- Information shown -
=====

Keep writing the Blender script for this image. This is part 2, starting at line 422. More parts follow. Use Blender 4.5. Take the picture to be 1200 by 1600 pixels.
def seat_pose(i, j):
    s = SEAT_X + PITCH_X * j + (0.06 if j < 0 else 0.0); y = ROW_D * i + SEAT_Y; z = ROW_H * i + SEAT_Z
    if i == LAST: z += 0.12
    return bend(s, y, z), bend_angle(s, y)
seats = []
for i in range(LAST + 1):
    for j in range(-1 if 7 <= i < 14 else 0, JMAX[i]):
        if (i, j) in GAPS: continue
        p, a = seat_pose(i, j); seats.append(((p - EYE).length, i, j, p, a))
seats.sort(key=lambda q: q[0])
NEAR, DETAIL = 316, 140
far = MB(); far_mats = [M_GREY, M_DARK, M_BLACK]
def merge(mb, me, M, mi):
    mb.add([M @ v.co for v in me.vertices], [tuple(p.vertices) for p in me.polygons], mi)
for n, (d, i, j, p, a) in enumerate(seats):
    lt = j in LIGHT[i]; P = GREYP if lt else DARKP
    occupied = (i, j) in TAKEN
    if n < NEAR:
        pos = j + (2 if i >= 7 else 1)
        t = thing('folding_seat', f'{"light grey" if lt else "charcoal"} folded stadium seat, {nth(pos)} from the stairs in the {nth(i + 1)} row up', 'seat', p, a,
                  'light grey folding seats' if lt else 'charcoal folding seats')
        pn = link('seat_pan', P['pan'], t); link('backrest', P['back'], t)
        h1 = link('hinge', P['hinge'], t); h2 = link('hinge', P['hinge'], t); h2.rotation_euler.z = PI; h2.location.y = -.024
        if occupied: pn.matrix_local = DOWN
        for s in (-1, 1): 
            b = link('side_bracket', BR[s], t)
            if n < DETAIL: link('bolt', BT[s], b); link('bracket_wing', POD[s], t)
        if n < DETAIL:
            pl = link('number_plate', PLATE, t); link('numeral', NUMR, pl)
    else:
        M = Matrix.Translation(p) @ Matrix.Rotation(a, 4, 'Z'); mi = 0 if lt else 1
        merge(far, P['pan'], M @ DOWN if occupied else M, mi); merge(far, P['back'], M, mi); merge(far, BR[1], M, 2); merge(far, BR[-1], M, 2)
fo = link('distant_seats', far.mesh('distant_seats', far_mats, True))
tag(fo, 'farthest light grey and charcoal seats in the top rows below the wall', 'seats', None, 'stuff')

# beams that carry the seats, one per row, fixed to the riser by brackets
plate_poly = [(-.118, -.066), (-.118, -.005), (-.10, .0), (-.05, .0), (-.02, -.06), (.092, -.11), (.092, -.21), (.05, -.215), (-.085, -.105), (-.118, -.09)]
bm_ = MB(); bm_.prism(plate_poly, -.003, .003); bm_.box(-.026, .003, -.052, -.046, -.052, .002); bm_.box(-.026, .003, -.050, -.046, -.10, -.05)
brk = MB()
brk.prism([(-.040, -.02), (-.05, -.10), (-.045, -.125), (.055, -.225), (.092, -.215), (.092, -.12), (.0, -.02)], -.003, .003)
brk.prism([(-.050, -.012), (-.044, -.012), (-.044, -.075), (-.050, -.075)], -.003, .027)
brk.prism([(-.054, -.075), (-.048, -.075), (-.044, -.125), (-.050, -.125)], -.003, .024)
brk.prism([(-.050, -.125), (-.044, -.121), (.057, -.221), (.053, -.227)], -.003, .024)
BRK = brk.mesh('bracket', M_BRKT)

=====

- Work to be completed -
Retype the material in full, character for character.

- Reply to the exercise -
Keep writing the Blender script for this image. This is part 2, starting at line 422. More parts follow. Use Blender 4.5. Take the picture to be 1200 by 1600 pixels.
def seat_pose(i, j):
    s = SEAT_X + PITCH_X * j + (0.06 if j < 0 else 0.0); y = ROW_D * i + SEAT_Y; z = ROW_H * i + SEAT_Z
    if i == LAST: z += 0.12
    return bend(s, y, z), bend_angle(s, y)
seats = []
for i in range(LAST + 1):
    for j in range(-1 if 7 <= i < 14 else 0, JMAX[i]):
        if (i, j) in GAPS: continue
        p, a = seat_pose(i, j); seats.append(((p - EYE).length, i, j, p, a))
seats.sort(key=lambda q: q[0])
NEAR, DETAIL = 316, 140
far = MB(); far_mats = [M_GREY, M_DARK, M_BLACK]
def merge(mb, me, M, mi):
    mb.add([M @ v.co for v in me.vertices], [tuple(p.vertices) for p in me.polygons], mi)
for n, (d, i, j, p, a) in enumerate(seats):
    lt = j in LIGHT[i]; P = GREYP if lt else DARKP
    occupied = (i, j) in TAKEN
    if n < NEAR:
        pos = j + (2 if i >= 7 else 1)
        t = thing('folding_seat', f'{"light grey" if lt else "charcoal"} folded stadium seat, {nth(pos)} from the stairs in the {nth(i + 1)} row up', 'seat', p, a,
                  'light grey folding seats' if lt else 'charcoal folding seats')
        pn = link('seat_pan', P['pan'], t); link('backrest', P['back'], t)
        h1 = link('hinge', P['hinge'], t); h2 = link('hinge', P['hinge'], t); h2.rotation_euler.z = PI; h2.location.y = -.024
        if occupied: pn.matrix_local = DOWN
        for s in (-1, 1): 
            b = link('side_bracket', BR[s], t)
            if n < DETAIL: link('bolt', BT[s], b); link('bracket_wing', POD[s], t)
        if n < DETAIL:
            pl = link('number_plate', PLATE, t); link('numeral', NUMR, pl)
    else:
        M = Matrix.Translation(p) @ Matrix.Rotation(a, 4, 'Z'); mi = 0 if lt else 1
        merge(far, P['pan'], M @ DOWN if occupied else M, mi); merge(far, P['back'], M, mi); merge(far, BR[1], M, 2); merge(far, BR[-1], M, 2)
fo = link('distant_seats', far.mesh('distant_seats', far_mats, True))
tag(fo, 'farthest light grey and charcoal seats in the top rows below the wall', 'seats', None, 'stuff')

# beams that carry the seats, one per row, fixed to the riser by brackets
plate_poly = [(-.118, -.066), (-.118, -.005), (-.10, .0), (-.05, .0), (-.02, -.06), (.092, -.11), (.092, -.21), (.05, -.215), (-.085, -.105), (-.118, -.09)]
bm_ = MB(); bm_.prism(plate_poly, -.003, .003); bm_.box(-.026, .003, -.052, -.046, -.052, .002); bm_.box(-.026, .003, -.050, -.046, -.10, -.05)
brk = MB()
brk.prism([(-.040, -.02), (-.05, -.10), (-.045, -.125), (.055, -.225), (.092, -.215), (.092, -.12), (.0, -.02)], -.003, .003)
brk.prism([(-.050, -.012), (-.044, -.012), (-.044, -.075), (-.050, -.075)], -.003, .027)
brk.prism([(-.054, -.075), (-.048, -.075), (-.044, -.125), (-.050, -.125)], -.003, .024)
brk.prism([(-.050, -.125), (-.044, -.121), (.057, -.221), (.053, -.227)], -.003, .024)
BRK = brk.mesh('bracket', M_BRKT)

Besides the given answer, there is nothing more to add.